● PROBLEM
Report every line below that holds the word "smooth".

● PROVIDED DATA

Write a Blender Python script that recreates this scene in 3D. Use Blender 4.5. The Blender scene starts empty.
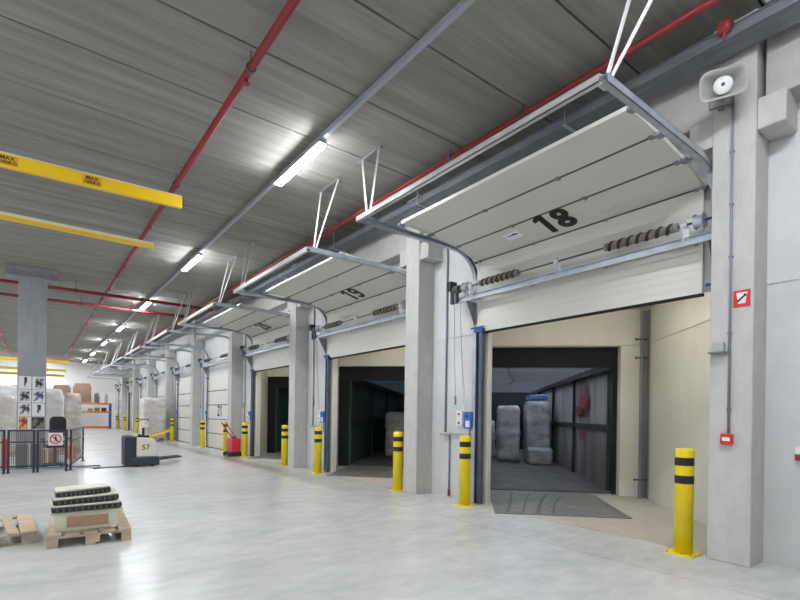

==

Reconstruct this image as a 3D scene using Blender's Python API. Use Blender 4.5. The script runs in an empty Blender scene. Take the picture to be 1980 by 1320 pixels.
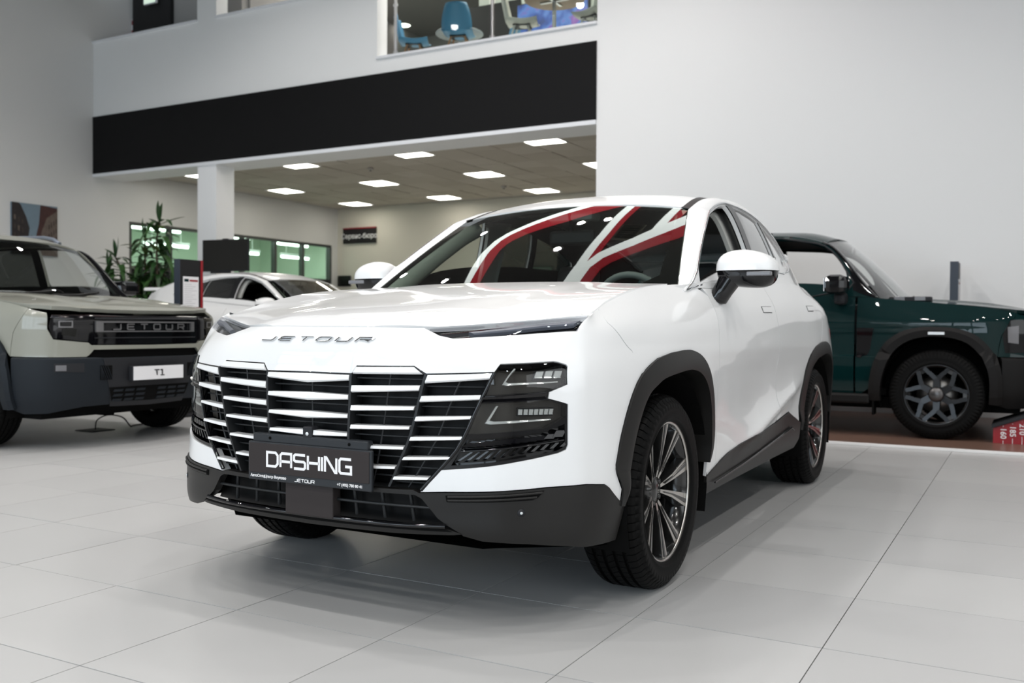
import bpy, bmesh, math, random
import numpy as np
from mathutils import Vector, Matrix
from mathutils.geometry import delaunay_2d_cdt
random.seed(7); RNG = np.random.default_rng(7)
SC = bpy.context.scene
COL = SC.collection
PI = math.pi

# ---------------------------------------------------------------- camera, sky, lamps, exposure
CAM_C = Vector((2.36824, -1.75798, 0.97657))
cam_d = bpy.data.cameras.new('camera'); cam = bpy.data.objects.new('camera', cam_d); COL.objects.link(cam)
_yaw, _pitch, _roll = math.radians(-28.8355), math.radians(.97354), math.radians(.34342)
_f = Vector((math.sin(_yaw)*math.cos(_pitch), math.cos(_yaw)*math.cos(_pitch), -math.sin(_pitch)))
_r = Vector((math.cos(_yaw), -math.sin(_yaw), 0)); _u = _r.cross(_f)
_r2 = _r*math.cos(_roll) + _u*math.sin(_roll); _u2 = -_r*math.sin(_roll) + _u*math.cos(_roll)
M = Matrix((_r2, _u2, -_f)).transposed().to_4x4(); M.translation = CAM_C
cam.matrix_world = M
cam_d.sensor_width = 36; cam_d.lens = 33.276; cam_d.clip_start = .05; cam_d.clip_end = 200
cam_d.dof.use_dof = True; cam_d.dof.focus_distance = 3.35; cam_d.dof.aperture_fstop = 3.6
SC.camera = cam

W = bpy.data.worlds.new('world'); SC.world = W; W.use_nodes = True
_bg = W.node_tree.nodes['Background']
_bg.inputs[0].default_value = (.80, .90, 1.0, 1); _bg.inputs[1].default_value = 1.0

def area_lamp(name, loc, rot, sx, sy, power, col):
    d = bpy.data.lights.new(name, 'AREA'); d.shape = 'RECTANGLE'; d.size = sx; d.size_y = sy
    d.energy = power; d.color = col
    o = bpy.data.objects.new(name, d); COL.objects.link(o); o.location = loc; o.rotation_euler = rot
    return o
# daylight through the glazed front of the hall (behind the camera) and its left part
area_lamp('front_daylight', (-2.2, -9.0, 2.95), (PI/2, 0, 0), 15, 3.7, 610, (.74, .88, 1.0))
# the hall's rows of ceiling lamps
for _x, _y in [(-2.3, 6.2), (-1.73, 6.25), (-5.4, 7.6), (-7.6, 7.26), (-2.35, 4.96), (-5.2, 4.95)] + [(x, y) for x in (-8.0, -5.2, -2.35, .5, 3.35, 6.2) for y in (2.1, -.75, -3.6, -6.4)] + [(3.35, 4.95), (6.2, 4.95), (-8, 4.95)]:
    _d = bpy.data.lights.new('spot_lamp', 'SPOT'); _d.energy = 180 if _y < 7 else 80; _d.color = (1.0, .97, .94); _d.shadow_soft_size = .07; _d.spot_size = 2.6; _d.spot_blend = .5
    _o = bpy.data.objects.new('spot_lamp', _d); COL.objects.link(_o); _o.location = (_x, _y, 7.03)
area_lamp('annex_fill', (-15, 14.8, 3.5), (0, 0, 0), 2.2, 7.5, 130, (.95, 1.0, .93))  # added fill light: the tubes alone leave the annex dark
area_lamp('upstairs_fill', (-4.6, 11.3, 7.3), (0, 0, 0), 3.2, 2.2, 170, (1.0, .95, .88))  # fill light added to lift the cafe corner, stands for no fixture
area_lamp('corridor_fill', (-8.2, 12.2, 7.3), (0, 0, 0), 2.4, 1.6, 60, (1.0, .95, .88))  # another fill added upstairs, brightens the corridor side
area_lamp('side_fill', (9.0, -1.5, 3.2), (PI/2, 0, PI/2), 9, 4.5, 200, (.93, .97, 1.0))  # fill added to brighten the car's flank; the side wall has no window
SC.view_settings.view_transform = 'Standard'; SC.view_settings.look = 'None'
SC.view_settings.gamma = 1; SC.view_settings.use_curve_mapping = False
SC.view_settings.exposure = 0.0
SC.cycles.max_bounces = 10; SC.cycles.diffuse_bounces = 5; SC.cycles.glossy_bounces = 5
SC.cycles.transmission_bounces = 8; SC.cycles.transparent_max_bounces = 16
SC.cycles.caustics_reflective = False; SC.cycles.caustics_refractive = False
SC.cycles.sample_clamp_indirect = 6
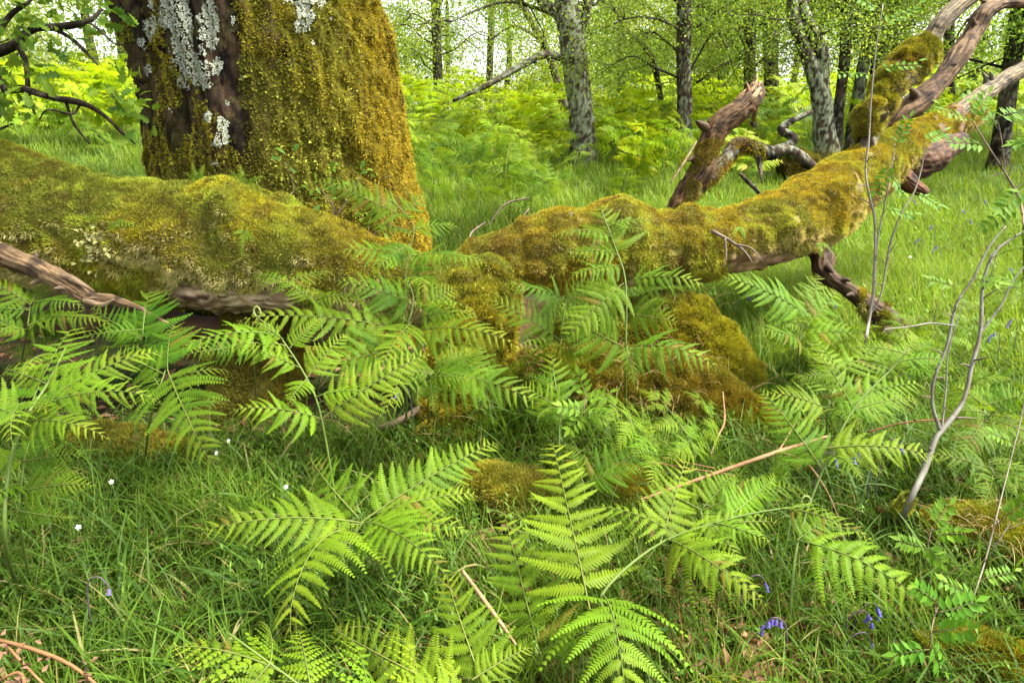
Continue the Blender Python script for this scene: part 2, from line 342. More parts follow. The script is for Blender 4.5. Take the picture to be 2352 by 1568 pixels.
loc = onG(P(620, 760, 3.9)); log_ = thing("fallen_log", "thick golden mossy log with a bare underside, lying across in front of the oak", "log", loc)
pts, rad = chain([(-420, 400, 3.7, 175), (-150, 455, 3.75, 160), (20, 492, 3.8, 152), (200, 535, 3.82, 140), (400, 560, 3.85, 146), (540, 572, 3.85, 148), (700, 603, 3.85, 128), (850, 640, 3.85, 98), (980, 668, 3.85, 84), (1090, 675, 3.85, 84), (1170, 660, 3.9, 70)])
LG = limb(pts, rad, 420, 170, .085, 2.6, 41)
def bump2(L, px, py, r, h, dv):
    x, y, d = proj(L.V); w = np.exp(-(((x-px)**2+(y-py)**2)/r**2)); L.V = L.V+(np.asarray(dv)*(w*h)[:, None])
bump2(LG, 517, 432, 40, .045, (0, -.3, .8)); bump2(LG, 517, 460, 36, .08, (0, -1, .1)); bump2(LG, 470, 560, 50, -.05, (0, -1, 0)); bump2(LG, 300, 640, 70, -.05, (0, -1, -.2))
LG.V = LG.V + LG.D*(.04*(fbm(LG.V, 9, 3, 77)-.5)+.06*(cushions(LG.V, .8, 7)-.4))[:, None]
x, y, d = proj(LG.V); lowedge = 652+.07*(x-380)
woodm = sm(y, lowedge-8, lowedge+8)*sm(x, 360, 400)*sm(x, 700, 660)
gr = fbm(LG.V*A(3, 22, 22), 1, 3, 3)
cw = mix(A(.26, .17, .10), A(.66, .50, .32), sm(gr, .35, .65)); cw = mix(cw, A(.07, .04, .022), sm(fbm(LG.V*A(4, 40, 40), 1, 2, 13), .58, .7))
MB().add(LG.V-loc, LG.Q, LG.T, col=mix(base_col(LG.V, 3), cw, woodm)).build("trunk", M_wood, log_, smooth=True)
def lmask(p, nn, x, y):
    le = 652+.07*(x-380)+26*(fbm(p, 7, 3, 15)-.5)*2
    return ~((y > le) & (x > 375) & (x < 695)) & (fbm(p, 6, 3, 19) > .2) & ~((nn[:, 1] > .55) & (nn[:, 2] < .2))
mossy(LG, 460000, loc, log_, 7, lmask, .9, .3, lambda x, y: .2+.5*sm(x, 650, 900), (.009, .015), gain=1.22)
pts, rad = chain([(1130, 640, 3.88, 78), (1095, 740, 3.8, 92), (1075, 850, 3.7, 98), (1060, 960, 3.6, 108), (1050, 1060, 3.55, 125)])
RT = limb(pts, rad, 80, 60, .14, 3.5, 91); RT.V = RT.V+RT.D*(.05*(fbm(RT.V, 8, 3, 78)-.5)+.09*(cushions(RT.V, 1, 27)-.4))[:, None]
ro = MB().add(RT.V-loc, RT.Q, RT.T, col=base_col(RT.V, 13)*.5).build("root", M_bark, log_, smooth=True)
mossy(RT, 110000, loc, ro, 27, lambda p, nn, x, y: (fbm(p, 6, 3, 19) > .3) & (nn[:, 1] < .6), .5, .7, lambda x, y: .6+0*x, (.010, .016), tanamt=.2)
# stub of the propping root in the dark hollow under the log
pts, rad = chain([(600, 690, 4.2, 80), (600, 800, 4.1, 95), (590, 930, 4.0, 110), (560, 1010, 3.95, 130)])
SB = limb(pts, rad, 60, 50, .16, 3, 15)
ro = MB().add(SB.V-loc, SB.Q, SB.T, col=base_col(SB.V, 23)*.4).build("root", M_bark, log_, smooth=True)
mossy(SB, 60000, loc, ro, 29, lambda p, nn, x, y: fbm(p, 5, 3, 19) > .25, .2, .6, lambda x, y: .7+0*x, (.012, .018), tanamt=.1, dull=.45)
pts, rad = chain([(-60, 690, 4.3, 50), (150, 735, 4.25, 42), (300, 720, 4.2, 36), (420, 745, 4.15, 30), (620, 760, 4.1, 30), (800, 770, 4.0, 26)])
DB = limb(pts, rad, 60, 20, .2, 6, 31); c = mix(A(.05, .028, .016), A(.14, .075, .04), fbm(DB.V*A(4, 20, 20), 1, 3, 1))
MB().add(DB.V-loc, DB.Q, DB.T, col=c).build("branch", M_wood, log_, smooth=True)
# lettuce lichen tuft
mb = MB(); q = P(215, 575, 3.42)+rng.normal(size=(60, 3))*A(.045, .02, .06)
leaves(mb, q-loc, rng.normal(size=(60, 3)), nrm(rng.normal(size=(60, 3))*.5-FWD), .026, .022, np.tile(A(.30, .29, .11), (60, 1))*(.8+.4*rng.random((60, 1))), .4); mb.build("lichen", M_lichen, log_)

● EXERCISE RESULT
MB().add(LG.V-loc, LG.Q, LG.T, col=mix(base_col(LG.V, 3), cw, woodm)).build("trunk", M_wood, log_, smooth=True)
ro = MB().add(RT.V-loc, RT.Q, RT.T, col=base_col(RT.V, 13)*.5).build("root", M_bark, log_, smooth=True)
ro = MB().add(SB.V-loc, SB.Q, SB.T, col=base_col(SB.V, 23)*.4).build("root", M_bark, log_, smooth=True)
MB().add(DB.V-loc, DB.Q, DB.T, col=c).build("branch", M_wood, log_, smooth=True)